[Bug c++/100160] New: MinGW-w64 g++ with libgomp and nvptx looks for libgomp-plugin-nvptx.so.1 instead of libgomp-plugin-nvptx-1.dll

brechtsanders at users dot sourceforge.net gcc-bugzilla@gcc.gnu.org
Tue Apr 20 18:31:30 GMT 2021


https://gcc.gnu.org/bugzilla/show_bug.cgi?id=100160

            Bug ID: 100160
           Summary: MinGW-w64 g++ with libgomp and nvptx looks for
                    libgomp-plugin-nvptx.so.1 instead of
                    libgomp-plugin-nvptx-1.dll
           Product: gcc
           Version: 10.3.0
            Status: UNCONFIRMED
          Severity: normal
          Priority: P3
         Component: c++
          Assignee: unassigned at gcc dot gnu.org
          Reporter: brechtsanders at users dot sourceforge.net
  Target Milestone: ---

Created attachment 50640
  --> https://gcc.gnu.org/bugzilla/attachment.cgi?id=50640&action=edit
Test source code to reproduce issue

(see issue reported here:
https://github.com/brechtsanders/winlibs_mingw/issues/51)

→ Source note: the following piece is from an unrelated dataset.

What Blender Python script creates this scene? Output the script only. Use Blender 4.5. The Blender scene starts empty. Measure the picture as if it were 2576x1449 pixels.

Several issues when using GCC built against MinGW-w64 for Windows to compile
gomp test code (see attached minimal source code).

Code compiles fine with:
g++ -c -o test.o test.cpp -fopenmp -foffload=nvptx-none

Linking fails when done like this:
g++ -o test.exe test.o -lgomp
mkoffload: fatal error: either '-fopenacc' or '-fopenmp' must be set
compilation terminated.
lto-wrapper.exe: fatal error:
d:/prog/winlibs64-10.3.0/mingw64/bin/../libexec/gcc/x86_64-w64-mingw32/10.3.0//accel/nvptx-none/mkoffload.exe
returned 1 exit status
compilation terminated.
d:/prog/winlibs64-10.3.0/mingw64/bin/../lib/gcc/x86_64-w64-mingw32/10.3.0/../../../../x86_64-w64-mingw32/bin/ld.exe:
error: lto-wrapper failed
collect2.exe: error: ld returned 1 exit status

Avoiding LTO seems to work around this and the following links fine:
g++ -o test.exe test.o -fno-lto -lgomp

When executing test.exe the output starts with:
libgomp: while loading libgomp-plugin-nvptx.so.1: "libgomp-plugin-nvptx.so.1":
The specified module could not be found.

The correct file on Windows is libgomp-plugin-nvptx-1.dll, not
libgomp-plugin-nvptx.so.1

After that the application runs, but I assume without gomp optimizations.

The g++ used in my case is the one I built myself from source, including nvptx
offload engine (can be downloaded from http://winlibs.com/):
g++ --version
g++.exe (MinGW-W64 x86_64-posix-seh, built by Brecht Sanders) 10.3.0
Copyright (C) 2020 Free Software Foundation, Inc.
This is free software; see the source for copying conditions.  There is NO
warranty; not even for MERCHANTABILITY or FITNESS FOR A PARTICULAR PURPOSE.